Not everybody liked it, naturally.
A review in Moving Picture World said “The Rider of the King Log” failed to shape the story from Day’s novel into one that works as photoplay.
“Who is to blame for this can only be surmised, but there is no argument as to the weakening of the story by failure to follow the simple rules of the game,” the review said.
“The story itself is dramatic, filled with expert character drawings and developed against a background of the rugged beauty” found in Maine, the trade paper said. It added that “expert treatment” would have made the film “one of the group ‘A’ picture of the year.”
But the Exhibitors Herald had fewer qualms, calling it an “excellent entertainment value” with good acting.
The consensus view, said the Associated Exhibitors’ Exploitation Bulletin, was that “The Rider of the King Log” was “a strong, romantic portrayal of life and love in the lumber country” with solid box office value.

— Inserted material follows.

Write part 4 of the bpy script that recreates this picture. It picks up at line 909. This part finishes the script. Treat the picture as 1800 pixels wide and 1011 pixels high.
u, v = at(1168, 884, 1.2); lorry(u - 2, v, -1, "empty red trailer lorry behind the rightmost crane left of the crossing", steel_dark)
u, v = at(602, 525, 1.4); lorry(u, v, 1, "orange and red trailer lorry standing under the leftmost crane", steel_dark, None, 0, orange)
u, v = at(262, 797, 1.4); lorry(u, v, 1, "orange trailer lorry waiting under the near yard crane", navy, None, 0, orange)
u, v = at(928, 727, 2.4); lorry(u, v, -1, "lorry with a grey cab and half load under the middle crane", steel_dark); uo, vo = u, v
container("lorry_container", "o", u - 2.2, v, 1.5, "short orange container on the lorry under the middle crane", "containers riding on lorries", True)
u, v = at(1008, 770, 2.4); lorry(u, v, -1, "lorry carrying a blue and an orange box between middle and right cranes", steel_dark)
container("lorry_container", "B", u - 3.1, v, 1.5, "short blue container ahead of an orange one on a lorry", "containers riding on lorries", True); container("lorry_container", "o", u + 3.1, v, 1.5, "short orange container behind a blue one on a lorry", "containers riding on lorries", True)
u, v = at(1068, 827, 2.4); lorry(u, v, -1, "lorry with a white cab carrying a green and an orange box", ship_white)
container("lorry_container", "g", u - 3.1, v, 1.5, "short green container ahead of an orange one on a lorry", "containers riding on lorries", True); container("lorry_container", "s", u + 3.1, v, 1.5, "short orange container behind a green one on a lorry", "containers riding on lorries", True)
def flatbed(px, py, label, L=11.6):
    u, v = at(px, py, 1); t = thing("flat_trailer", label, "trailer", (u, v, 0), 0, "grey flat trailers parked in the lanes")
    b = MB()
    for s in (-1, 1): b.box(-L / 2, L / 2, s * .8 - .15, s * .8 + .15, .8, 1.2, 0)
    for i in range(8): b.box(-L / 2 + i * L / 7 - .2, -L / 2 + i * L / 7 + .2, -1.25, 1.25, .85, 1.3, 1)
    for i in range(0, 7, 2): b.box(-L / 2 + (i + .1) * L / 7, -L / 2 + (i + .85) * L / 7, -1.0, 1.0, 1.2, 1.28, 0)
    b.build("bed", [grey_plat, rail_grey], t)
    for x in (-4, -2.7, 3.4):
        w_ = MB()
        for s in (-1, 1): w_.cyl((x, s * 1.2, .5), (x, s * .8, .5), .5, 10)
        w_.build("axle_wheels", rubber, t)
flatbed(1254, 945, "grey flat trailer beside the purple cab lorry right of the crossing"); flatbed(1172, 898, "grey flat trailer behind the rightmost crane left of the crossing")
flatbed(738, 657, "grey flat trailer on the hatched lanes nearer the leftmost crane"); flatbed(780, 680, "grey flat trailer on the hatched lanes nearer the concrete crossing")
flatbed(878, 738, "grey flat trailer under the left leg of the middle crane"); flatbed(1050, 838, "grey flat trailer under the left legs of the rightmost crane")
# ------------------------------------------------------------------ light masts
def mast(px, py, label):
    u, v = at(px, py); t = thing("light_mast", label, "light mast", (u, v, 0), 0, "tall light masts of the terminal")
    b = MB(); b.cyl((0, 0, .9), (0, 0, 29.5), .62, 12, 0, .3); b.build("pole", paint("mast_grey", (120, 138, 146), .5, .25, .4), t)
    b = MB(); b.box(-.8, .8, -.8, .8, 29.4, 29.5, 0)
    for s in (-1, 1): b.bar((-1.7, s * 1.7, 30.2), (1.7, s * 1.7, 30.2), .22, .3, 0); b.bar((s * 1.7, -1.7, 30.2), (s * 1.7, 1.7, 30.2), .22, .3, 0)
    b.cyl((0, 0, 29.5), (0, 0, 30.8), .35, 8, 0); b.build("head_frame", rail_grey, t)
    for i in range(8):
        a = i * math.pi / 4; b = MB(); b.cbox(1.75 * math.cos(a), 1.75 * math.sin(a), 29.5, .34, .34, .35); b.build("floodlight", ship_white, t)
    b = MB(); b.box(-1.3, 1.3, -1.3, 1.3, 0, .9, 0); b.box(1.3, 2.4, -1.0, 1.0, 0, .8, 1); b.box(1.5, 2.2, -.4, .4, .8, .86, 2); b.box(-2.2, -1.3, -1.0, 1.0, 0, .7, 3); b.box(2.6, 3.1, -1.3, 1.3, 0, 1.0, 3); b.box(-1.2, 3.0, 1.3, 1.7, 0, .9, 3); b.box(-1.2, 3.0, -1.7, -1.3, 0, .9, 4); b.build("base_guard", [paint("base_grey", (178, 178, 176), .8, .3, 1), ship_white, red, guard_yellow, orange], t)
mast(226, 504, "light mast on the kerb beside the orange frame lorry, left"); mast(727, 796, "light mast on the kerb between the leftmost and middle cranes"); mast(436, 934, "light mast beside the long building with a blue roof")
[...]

Reviews aside, it didn’t make a lot of money – just enough to encourage Day to focus on the film business, which ultimately left him virtually penniless, so poor at his death in 1935 that he was buried without a tombstone in Vassalboro. Colby alums got one for his grave years later when they realized it was not marked, noting only his name, dates and that he was a member of the class of 1887.
As for Day’s big movie, it simply slipped away.
The last mention of it showing anywhere may have been in July 1925 when a few venues in tiny Clarkson County, Nebraska, a farming area between the Platte and Elkhorn rivers, screened it before what couldn’t have been more than a handful of residents.
And with that, it disappeared, perhaps forever.